I don’t really understand why this is a thing. I can get not wanting players to put entire novels worth of text in their notes, but could we get an upgrade to how many characters the notes will hold, including the invisible formatting chars?
Can’t you just make a new note?
Yes, but it’s annoying to keep switching between them. I don’t see why they’re currently restricted to 3900 chars, but if there’s a good reason for CCP choosing that as the limit then I’d love to hear it.
I’m sure one of the numerous software developers on these forums would be happy to explain to you why variables with a pre-defined maximum length are more computationally efficient than strings that can grow to an indefinite length.
Please do! I’m learning software development myself ATM, and I’d love to hear your explanation!
Also, I’m not talking about removing the limit entirely, just raising it.
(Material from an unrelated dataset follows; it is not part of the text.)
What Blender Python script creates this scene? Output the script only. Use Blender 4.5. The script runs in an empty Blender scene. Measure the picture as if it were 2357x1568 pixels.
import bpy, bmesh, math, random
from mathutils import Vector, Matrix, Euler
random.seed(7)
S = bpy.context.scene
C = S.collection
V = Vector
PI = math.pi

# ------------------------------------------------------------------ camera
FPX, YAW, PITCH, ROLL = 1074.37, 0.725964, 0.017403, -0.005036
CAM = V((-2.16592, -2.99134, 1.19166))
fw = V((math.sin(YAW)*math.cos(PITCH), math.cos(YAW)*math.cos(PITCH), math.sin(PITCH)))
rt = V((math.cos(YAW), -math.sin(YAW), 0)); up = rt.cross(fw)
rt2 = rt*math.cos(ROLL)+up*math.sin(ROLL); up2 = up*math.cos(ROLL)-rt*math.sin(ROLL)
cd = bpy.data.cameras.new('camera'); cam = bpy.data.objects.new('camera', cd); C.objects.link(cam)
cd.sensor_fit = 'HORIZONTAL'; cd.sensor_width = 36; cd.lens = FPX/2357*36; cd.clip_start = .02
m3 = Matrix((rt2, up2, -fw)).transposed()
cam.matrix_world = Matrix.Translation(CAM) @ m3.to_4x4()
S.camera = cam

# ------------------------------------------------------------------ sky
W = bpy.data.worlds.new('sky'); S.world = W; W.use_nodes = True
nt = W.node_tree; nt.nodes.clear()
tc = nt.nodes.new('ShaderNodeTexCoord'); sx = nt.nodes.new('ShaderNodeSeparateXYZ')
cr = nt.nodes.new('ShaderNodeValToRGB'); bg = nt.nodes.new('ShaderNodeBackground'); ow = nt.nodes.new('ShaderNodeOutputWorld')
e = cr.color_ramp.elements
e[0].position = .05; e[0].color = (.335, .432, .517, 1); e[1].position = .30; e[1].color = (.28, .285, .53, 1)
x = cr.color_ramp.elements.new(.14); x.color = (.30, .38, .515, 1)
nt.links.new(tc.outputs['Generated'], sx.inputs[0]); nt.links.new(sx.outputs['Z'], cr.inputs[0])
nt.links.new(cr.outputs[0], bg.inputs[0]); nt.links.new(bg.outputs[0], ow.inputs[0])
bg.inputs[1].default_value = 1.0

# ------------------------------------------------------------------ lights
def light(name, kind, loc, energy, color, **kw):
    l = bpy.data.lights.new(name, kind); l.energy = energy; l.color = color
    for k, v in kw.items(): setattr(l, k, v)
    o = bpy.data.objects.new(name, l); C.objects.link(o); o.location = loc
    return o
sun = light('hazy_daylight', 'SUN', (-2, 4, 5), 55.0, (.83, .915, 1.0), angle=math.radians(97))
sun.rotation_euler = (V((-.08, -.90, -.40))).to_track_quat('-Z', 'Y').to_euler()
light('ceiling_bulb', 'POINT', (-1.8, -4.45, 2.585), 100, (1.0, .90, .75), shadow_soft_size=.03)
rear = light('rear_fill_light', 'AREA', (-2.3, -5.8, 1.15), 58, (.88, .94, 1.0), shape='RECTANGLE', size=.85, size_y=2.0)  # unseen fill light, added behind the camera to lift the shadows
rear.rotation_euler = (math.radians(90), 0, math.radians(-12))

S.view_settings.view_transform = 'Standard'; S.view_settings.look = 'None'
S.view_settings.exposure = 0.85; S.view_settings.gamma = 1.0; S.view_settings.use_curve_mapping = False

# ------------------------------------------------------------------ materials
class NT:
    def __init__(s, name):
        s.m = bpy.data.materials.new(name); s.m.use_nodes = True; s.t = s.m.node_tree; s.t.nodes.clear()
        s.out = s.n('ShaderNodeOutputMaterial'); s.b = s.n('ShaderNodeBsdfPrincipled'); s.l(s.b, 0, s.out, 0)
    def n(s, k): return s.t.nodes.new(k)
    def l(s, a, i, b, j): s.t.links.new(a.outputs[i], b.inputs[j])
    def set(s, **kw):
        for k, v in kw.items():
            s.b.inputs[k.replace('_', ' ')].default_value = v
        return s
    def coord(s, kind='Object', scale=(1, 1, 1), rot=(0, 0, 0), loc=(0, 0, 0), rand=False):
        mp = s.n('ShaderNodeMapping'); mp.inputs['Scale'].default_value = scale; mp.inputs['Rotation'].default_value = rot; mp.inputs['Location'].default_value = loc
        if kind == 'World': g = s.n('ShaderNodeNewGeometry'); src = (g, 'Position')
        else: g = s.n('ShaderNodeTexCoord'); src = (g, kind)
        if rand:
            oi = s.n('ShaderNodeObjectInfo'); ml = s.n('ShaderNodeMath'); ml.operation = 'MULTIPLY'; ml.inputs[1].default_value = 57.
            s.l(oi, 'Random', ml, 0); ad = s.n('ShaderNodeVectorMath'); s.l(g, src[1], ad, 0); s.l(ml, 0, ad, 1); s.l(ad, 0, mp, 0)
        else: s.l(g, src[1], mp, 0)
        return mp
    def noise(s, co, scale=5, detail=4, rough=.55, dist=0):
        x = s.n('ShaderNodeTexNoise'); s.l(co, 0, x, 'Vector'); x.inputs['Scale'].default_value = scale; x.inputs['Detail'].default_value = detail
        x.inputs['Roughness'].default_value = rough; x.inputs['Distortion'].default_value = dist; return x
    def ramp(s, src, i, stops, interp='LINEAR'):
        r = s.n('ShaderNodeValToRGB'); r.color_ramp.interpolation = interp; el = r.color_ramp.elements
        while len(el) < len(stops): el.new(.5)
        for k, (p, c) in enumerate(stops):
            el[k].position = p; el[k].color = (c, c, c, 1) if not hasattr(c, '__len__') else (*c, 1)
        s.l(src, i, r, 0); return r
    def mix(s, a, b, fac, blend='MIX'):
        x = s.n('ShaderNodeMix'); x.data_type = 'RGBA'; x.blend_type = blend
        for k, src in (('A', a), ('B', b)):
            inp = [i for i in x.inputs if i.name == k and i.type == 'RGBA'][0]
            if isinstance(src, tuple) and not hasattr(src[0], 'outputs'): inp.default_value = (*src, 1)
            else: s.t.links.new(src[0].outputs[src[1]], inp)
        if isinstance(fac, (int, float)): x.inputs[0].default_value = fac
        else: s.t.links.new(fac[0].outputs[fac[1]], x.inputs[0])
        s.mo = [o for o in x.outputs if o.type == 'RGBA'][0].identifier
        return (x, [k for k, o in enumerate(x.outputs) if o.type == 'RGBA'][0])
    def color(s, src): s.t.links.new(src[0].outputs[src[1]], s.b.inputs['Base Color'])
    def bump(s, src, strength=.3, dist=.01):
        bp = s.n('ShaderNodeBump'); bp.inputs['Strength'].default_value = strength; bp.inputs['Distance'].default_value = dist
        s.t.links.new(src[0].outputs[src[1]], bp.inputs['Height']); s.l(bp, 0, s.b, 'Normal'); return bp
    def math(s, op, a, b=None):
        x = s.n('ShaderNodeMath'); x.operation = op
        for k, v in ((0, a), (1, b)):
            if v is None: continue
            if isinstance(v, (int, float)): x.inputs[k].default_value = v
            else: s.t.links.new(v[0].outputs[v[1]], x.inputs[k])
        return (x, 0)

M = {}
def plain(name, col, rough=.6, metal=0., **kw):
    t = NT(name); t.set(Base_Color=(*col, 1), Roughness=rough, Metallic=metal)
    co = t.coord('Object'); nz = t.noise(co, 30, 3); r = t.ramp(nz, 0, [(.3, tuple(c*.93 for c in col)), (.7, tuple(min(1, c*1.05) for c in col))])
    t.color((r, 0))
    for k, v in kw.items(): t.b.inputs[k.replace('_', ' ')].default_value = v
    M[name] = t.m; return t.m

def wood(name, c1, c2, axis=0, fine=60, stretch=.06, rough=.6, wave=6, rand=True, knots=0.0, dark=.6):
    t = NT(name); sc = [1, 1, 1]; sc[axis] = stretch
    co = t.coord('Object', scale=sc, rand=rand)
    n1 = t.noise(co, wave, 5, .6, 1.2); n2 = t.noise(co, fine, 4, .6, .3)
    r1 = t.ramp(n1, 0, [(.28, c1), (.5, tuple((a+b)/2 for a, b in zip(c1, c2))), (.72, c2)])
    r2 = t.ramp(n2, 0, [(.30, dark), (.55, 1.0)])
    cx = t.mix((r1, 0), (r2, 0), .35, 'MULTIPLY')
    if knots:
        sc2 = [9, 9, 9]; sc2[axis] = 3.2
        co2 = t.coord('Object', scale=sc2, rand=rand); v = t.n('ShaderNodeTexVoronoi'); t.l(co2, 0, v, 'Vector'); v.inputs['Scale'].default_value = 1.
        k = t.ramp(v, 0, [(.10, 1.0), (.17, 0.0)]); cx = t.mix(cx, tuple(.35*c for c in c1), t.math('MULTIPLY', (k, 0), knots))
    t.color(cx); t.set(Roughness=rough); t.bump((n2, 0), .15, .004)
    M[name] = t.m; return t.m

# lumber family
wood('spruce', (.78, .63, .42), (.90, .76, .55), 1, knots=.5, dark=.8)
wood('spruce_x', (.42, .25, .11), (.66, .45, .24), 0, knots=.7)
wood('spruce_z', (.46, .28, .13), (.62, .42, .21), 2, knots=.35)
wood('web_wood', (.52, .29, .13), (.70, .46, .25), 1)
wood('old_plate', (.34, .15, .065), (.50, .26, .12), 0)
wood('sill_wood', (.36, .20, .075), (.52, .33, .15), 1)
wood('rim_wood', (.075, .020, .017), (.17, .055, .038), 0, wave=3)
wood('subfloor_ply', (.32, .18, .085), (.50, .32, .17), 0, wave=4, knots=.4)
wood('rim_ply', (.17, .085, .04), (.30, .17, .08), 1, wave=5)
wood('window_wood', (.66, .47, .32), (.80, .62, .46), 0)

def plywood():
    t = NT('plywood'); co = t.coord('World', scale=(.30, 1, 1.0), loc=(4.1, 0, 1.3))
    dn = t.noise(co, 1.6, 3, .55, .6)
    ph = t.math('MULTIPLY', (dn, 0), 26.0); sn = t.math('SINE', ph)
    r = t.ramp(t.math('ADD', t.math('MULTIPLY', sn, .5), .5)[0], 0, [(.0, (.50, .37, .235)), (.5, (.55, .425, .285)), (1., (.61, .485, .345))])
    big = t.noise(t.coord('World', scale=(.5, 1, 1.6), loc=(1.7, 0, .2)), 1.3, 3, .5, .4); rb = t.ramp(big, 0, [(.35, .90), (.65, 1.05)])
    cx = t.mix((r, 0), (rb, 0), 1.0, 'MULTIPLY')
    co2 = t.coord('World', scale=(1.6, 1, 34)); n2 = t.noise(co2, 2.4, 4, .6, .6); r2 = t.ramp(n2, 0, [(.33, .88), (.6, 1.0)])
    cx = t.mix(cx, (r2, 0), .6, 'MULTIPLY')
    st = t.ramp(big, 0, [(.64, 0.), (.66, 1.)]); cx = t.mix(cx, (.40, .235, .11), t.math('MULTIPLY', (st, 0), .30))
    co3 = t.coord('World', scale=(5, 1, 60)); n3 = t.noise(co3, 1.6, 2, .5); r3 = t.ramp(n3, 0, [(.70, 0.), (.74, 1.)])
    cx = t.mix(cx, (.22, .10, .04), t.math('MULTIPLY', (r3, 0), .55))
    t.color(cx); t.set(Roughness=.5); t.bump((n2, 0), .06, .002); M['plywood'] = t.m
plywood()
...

I would also love to hear why having dozens of notes would be more efficient than having half as many or a quarter of the count of notes with most of the content concentrated in them.
Because strings in a database? Which then is easy to control etc. I’m not a real software engineer though I have programming experience so a real one can probably give you a better answer.
But I’m hazarding a guess that they don’t store notes as individual files but a database.
I would also like to know who is the brilliant mind at CCP who thought that automatically saving notes after changes is a good feature despite the lack of undo option.
EVE uses MS-SQL as the database server.
I’m assuming there is a notes tables with charId, noteId and noteContents.
To store data in a column, you have to define the type to store in the column.
SQL server provides NVARCHAR(Max) - This basically means, any character can be stored here. Up until the maximum available size. (2GB)
So when you run queries on this table, because there is a possibility of there being up to 2GB of data in that column, the query analyzer has to account for that and be prepared to allocate this amount of data during the query execution (Even if there isn’t that much data there)
This is why there is a specific size set to this column.
Take this as an over simplification. I am not a database guru by any stretch, although I am a professional software developer.